#### Given information

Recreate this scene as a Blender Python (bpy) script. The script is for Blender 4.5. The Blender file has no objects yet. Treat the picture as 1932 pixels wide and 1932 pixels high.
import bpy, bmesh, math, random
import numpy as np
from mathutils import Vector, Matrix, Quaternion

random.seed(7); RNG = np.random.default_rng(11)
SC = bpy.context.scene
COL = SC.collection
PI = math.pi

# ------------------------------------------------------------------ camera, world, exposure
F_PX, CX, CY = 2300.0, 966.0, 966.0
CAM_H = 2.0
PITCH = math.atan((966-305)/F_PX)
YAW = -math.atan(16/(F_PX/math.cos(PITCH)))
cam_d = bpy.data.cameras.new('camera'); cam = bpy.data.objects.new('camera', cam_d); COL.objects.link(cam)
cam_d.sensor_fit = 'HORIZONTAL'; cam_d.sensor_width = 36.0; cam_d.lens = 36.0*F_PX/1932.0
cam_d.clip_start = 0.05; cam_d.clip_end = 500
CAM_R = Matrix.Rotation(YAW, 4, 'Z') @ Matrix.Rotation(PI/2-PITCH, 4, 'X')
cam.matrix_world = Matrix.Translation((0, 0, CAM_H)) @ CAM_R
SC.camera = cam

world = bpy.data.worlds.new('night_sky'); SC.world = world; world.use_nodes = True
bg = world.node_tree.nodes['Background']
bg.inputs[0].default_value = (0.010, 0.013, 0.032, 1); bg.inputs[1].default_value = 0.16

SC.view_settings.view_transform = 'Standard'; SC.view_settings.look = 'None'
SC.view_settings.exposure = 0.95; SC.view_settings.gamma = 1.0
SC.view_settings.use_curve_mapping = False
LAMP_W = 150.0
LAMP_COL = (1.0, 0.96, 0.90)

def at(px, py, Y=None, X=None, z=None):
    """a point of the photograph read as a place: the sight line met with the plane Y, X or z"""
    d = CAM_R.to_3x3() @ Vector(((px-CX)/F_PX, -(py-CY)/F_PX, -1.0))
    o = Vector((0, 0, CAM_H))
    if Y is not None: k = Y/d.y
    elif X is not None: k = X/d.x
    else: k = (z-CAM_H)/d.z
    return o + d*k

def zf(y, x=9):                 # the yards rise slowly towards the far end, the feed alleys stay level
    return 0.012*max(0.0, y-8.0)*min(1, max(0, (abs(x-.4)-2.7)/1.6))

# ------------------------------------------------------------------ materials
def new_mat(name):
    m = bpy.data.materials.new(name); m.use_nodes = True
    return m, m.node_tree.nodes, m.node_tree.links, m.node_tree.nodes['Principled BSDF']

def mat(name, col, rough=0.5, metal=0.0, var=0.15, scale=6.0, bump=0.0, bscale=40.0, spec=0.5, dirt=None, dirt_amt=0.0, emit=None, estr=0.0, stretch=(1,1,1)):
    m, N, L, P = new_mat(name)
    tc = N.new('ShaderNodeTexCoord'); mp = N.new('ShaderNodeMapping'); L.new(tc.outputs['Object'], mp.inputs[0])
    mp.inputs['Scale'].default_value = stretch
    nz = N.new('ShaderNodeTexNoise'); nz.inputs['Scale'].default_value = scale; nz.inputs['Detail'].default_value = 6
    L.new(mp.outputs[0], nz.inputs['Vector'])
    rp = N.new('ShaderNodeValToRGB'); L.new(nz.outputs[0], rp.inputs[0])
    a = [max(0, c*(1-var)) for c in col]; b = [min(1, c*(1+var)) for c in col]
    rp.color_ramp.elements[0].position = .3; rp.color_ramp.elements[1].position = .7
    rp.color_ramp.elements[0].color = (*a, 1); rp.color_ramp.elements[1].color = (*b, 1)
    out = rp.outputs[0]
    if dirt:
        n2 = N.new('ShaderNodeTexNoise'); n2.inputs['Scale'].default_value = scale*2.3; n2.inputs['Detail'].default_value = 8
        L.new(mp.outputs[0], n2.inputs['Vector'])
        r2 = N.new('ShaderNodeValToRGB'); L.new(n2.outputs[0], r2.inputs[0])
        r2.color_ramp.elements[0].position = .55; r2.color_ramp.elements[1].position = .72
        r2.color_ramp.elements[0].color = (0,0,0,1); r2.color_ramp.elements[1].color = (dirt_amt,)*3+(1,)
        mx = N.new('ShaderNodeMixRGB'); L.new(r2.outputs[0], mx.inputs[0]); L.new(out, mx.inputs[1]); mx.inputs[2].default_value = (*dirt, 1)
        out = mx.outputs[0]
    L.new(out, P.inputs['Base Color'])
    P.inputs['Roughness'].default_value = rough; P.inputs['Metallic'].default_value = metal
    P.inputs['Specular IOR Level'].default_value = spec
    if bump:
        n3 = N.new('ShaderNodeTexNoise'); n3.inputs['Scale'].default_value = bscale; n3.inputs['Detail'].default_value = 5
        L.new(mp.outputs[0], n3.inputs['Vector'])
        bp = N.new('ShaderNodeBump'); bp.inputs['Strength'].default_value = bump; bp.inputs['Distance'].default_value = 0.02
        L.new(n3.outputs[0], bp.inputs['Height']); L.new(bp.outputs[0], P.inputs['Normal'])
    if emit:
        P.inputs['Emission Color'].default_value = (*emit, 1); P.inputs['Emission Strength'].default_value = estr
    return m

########

### Exercise goal
Starting with the first line of the data above, copy each line exactly until you reach the line with "PI = math.pi"; include that line as well.

### Finished answer
Recreate this scene as a Blender Python (bpy) script. The script is for Blender 4.5. The Blender file has no objects yet. Treat the picture as 1932 pixels wide and 1932 pixels high.
import bpy, bmesh, math, random
import numpy as np
from mathutils import Vector, Matrix, Quaternion

random.seed(7); RNG = np.random.default_rng(11)
SC = bpy.context.scene
COL = SC.collection
PI = math.pi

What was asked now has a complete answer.